SET EXERCISE —
Skipping all pictures, set down the lines of the listing from the first through the one with "COL = scn.collection".

SUPPLIED MATERIAL —
+--
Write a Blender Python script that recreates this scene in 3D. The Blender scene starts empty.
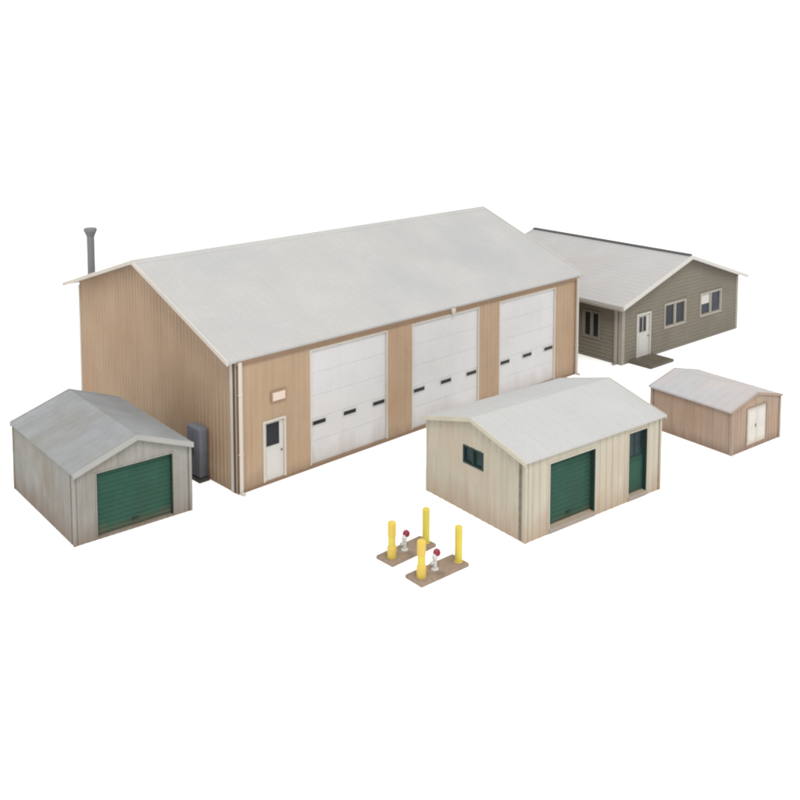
import bpy, bmesh, math, random
from mathutils import Vector
random.seed(4)
S = 0.3048                       # everything below is laid out in feet
scn = bpy.context.scene
COL = scn.collection

# ------------------------------------------------------------------ camera
cd = bpy.data.cameras.new('camera')
cam = bpy.data.objects.new('camera', cd); COL.objects.link(cam)
F, PITCH, CY = 1003.04, 0.09195, 149.54          # focal length and horizon in 800 px units
cam.location = (0, 0, 40 * S)
cam.rotation_euler = (math.pi / 2 - PITCH, 0, 0)
cd.sensor_width = 36; cd.sensor_fit = 'HORIZONTAL'
cd.lens = 36 * F / 800
cd.shift_x = 0
cd.shift_y = -(400 - CY) / 800
cd.clip_start = 0.1; cd.clip_end = 5000
scn.camera = cam

# ------------------------------------------------------------------ light
w = bpy.data.worlds.new('World'); scn.world = w; w.use_nodes = True
bgn = w.node_tree.nodes['Background']
bgn.inputs[0].default_value = (1.0, 1.0, 1.0, 1); bgn.inputs[1].default_value = 1.6

def area(name, loc, aim, size, power, color=(1, 1, 1)):
    ld = bpy.data.lights.new(name, 'AREA'); ld.shape = 'DISK'; ld.size = size; ld.energy = power; ld.color = color
    o = bpy.data.objects.new(name, ld); COL.objects.link(o)
    o.location = loc
    o.rotation_euler = (Vector(aim) - Vector(loc)).to_track_quat('-Z', 'Y').to_euler()
    return o
area('softbox_key', (8, -15, 61), (1, 28, 0), 26, 44000, (1, 0.985, 0.96))

scn.view_settings.view_transform = 'Standard'
scn.view_settings.look = 'None'
scn.view_settings.exposure = 0
scn.view_settings.gamma = 1
scn.render.engine = 'CYCLES'
scn.cycles.max_bounces = 6
scn.render.resolution_x = 1024; scn.render.resolution_y = 1024
scn.cycles.filter_width = 2.2

# ------------------------------------------------------------------ materials
def srgb(r, g, b):
    f = lambda c: (c / 255 / 12.92) if c / 255 <= 0.04045 else ((c / 255 + 0.055) / 1.055) ** 2.4
    return (f(r), f(g), f(b))

K = 1 / 2.05        # photographed tone -> surface colour under this light
def mat(name, rgb, k=K, rough=0.75, var=0.12, vscale=0.9, tint=None, tintamt=0.25, streak=0.0, grain=0.05,
        stain=None, stain_h=0.8, stain_amt=0.0, bump=0.0, metallic=0.0, spec=0.3):
    """matt model paint: broad mottling, vertical streaks, weathering wash along the foot"""
    m = bpy.data.materials.new(name); m.use_nodes = True
    nt = m.node_tree; N = nt.nodes; L = nt.links
    bs = N['Principled BSDF']; bs.inputs['Roughness'].default_value = rough
    bs.inputs['Metallic'].default_value = metallic; bs.inputs['Specular IOR Level'].default_value = spec
    base = [c * k for c in srgb(*rgb)]
    tc = N.new('ShaderNodeTexCoord')
    def noise(scale, vec, detail=4, rough_=0.6, mp=None):
        n = N.new('ShaderNodeTexNoise'); n.inputs['Scale'].default_value = scale
        n.inputs['Detail'].default_value = detail; n.inputs['Roughness'].default_value = rough_
        if mp:
            q = N.new('ShaderNodeMapping'); q.inputs['Scale'].default_value = mp
            L.new(vec, q.inputs['Vector']); vec = q.outputs[0]
        L.new(vec, n.inputs['Vector']); return n.outputs['Fac']
    def ramp(fac, a, b):
        r = N.new('ShaderNodeMapRange'); r.inputs['From Min'].default_value = a; r.inputs['From Max'].default_value = b
        L.new(fac, r.inputs['Value']); return r.outputs[0]
    def mix(fac, c1, c2, mode='MIX'):
        x = N.new('ShaderNodeMix'); x.data_type = 'RGBA'; x.blend_type = mode
        if hasattr(fac, 'links'): L.new(fac, x.inputs[0])
        else: x.inputs[0].default_value = fac
        for i, c in ((6, c1), (7, c2)):
            if hasattr(c, 'links'): L.new(c, x.inputs[i])
            else: x.inputs[i].default_value = (*c, 1)
        return x.outputs[2]
    def mul(a, v):
        x = N.new('ShaderNodeMath'); x.operation = 'MULTIPLY'; L.new(a, x.inputs[0])
        if hasattr(v, 'links'): L.new(v, x.inputs[1])
        else: x.inputs[1].default_value = v
        return x.outputs[0]
    v = tc.outputs['Object']
    lo = [c * (1 - var) for c in base]; hi = [min(1, c * (1 + var)) for c in base]
    col = mix(ramp(noise(vscale, v), 0.3, 0.7), lo, hi)
    if tint:
        tb = [c * k for c in srgb(*tint)]
        col = mix(mul(ramp(noise(vscale * 0.6, v, mp=(1, 1, 0.8)), 0.45, 0.75), tintamt), col, tb)
    if streak:
        st = ramp(noise(1.0, v, 3, mp=(7, 7, 0.35)), 0.42, 0.72)
        col = mix(mul(st, streak), col, [c * 0.55 for c in base])
    if grain:
        col = mix(mul(ramp(noise(22, v, 2), 0.35, 0.65), grain * 2), col, [c * 0.7 for c in base])
    if stain:
        sp = N.new('ShaderNodeSeparateXYZ'); L.new(v, sp.inputs[0])
        ad = N.new('ShaderNodeMath'); ad.operation = 'MULTIPLY_ADD'
        L.new(noise(2.2, v, 5, mp=(1, 1, 0.25)), ad.inputs[0]); ad.inputs[1].default_value = -1.6 * stain_h
        L.new(sp.outputs[2], ad.inputs[2])
        s = ramp(ad.outputs[0], 0.1 * stain_h, -0.95 * stain_h)
        col = mix(mul(s, stain_amt), col, [c * k for c in srgb(*stain)])
    L.new(col, bs.inputs['Base Color'])
    if bump:
        b = N.new('ShaderNodeBump'); b.inputs['Strength'].default_value = bump; b.inputs['Distance'].default_value = 0.02
        L.new(noise(14, v, 4), b.inputs['Height']); L.new(b.outputs[0], bs.inputs['Normal'])
    return m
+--
SOLUTION TO THIS TASK —
Write a Blender Python script that recreates this scene in 3D. The Blender scene starts empty.
import bpy, bmesh, math, random
from mathutils import Vector
random.seed(4)
S = 0.3048                       # everything below is laid out in feet
scn = bpy.context.scene
COL = scn.collection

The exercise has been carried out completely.